Volunteers and workers collected over 24,000 signatures to recall Wanggaard, one of four Republican senators facing a recall along with the governor and lieutenant governor. Democrats only need 15,353 valid signatures to hold a recall for Wanggaard, and Republicans and the Government Accountability Board are currently reviewing those signatures to determine how many are valid.

Wanggaard ran against Lehman in 2010 to win the seat he holds now, but the 21st District seat has repeatedly gone back and forth between the two political parties.

In Lehman's announcement, he said he didn't plan to run again after losing to Wanggaard. But then, "Gov. Walker set off a bomb," Lehman said.

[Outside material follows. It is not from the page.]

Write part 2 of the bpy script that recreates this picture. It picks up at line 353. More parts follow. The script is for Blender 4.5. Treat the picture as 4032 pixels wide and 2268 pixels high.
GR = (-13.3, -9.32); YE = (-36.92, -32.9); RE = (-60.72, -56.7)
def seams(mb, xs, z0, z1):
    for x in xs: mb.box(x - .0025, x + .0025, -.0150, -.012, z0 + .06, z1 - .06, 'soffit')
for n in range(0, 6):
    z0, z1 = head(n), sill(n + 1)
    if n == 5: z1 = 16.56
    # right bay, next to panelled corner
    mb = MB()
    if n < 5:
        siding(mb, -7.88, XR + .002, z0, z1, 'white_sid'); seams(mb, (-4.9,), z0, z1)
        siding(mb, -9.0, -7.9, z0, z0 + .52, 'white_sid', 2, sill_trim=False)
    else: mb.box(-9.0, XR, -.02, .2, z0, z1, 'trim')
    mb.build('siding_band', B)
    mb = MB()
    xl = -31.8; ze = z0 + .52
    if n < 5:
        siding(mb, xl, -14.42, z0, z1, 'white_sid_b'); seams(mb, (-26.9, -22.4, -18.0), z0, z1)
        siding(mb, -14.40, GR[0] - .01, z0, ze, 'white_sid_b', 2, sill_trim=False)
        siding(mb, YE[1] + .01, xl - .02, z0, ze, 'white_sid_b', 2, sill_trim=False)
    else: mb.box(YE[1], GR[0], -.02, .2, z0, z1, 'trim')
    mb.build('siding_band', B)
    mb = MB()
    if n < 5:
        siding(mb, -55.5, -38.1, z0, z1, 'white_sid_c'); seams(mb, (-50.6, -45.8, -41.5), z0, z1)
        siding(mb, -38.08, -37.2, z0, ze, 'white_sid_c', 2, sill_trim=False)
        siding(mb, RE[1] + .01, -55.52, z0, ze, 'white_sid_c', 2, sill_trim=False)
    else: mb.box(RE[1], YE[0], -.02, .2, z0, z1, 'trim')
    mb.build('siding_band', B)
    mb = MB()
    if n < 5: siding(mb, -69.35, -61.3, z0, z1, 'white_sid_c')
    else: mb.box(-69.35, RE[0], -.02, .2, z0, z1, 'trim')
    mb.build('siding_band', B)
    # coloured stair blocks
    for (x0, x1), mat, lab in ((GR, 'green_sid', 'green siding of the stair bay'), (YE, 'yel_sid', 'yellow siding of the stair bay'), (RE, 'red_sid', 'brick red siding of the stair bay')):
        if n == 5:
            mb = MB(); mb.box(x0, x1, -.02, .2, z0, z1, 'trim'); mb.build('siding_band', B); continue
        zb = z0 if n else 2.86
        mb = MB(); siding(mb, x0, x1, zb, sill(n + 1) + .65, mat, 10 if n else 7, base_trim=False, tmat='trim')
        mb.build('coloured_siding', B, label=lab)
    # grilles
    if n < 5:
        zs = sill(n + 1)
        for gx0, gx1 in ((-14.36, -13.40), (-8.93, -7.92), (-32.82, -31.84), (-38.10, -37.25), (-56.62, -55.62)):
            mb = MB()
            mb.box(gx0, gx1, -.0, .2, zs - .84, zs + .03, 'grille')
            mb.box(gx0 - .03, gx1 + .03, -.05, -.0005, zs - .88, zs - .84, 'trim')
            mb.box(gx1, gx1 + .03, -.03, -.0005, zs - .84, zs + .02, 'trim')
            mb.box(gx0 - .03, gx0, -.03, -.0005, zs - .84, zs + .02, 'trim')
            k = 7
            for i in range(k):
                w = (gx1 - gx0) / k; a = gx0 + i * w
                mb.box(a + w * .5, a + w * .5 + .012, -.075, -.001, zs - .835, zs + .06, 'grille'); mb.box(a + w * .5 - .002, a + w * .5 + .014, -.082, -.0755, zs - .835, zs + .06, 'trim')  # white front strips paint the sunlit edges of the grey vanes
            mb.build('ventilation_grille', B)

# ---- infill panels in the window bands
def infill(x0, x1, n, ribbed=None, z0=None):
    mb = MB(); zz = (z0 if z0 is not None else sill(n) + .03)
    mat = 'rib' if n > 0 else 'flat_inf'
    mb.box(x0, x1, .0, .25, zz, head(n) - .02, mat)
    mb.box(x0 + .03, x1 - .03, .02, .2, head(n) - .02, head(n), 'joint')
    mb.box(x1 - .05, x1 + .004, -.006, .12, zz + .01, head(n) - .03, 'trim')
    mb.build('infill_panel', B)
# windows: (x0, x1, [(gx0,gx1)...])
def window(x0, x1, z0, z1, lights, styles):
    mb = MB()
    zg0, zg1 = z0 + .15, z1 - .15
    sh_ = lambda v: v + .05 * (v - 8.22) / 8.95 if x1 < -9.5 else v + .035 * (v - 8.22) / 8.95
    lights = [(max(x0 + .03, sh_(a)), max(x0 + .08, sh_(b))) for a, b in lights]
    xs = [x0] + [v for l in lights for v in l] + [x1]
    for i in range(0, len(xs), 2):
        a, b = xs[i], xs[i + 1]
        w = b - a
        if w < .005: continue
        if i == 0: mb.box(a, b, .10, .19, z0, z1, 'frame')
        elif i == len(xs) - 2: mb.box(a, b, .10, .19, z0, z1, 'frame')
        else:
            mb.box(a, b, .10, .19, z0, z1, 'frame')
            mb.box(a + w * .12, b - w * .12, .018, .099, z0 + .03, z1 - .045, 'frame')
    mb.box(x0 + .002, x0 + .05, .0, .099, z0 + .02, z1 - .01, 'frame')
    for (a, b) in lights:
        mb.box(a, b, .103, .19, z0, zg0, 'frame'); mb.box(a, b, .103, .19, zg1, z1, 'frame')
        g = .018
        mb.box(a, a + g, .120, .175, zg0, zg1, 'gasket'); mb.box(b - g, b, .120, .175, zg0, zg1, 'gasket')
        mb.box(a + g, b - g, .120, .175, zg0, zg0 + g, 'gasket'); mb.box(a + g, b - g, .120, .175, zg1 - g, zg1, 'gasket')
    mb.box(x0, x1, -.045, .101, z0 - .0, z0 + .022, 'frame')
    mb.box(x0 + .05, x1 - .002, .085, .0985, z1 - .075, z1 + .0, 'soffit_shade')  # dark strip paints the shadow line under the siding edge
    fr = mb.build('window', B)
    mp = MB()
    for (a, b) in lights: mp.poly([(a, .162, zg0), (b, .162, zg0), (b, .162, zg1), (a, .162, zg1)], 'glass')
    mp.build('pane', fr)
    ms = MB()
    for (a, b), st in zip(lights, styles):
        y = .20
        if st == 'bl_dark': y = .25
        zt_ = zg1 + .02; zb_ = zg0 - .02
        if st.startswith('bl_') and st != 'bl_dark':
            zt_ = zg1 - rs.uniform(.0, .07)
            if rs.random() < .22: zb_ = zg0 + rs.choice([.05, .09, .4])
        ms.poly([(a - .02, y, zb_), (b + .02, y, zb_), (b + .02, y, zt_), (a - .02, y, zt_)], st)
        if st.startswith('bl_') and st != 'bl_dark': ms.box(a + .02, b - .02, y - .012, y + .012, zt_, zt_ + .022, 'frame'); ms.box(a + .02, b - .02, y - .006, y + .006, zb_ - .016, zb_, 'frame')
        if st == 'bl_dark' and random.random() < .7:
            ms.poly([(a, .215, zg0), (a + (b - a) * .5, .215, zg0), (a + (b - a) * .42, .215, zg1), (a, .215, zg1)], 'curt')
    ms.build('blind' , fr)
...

The Republicans cut public education and funds for universities, Lehman said, and they have done nothing for jobs.

Wanggaard's responseBut in a statement released soon after Lehman's announcement, Wanggaard said, "From the moment I took office last January, my singular focus has been on reversing the job loss that occurred under John Lehman's watch by laying the groundwork for job creation. We've eliminated John Lehman and Jim Doyle's $3.6 billion structural deficit, paid our bills and balanced the budget without raising taxes."

Wanggaard said later in an interview, "(Lehman) had four years in the Senate and he had the opportunity to gain jobs, and he participated in losing 150,000 jobs." Lehman was on the Joint Finance Committee and together with leadership he made the policy and dollar decisions during his years in the senate, Wanggaard said.

"Was there an issue with economic issues from outside factors? Absolutely. But when you are in a position of leadership, you have to take those things into account," Wanggaard said.

What's next?

Going into what is a likely election, Wanggaard has approximately $113,000 to Lehman's approximately $2,000, according to online campaign finance reports. But Lehman said "If it's people against money on the day we have the election, I'm fine."

In previous elections, he had less than his competitor and still won, he said. His larger concern is outside, third-party spending, which he said could drown out both his and Wanggaard's voices.

He does not yet have a campaign headquarters, but Maura Tracy, the state Democratic Party's regional director, said she anticipates they will open a new Democratic Party headquarters in the next week or two. It will be in a new location, not the Racine Labor Center, 2100 Layard Ave., where the recall headquarters was set up, she said.

If Lehman won the Senate seat back, it would return power of the Senate to the Democrats, which currently are just one seat away from a majority.

But that power could be short-lived because the regular legislative session ends in mid-March and under legislative rules no bills can be introduced until the next session begins in January 2013, unless a special session is called. By that point, Republicans could have a chance to take back the Senate during this fall's elections. Half the state's senators are up for election then including Sen. Robert Wirch, D-Pleasant Prairie, who under newly drawn voting districts would represent Kenosha as well as the city of Racine. Sen. Mary Lazich, R-New Berlin, who represents Waterford will also be up for election this fall.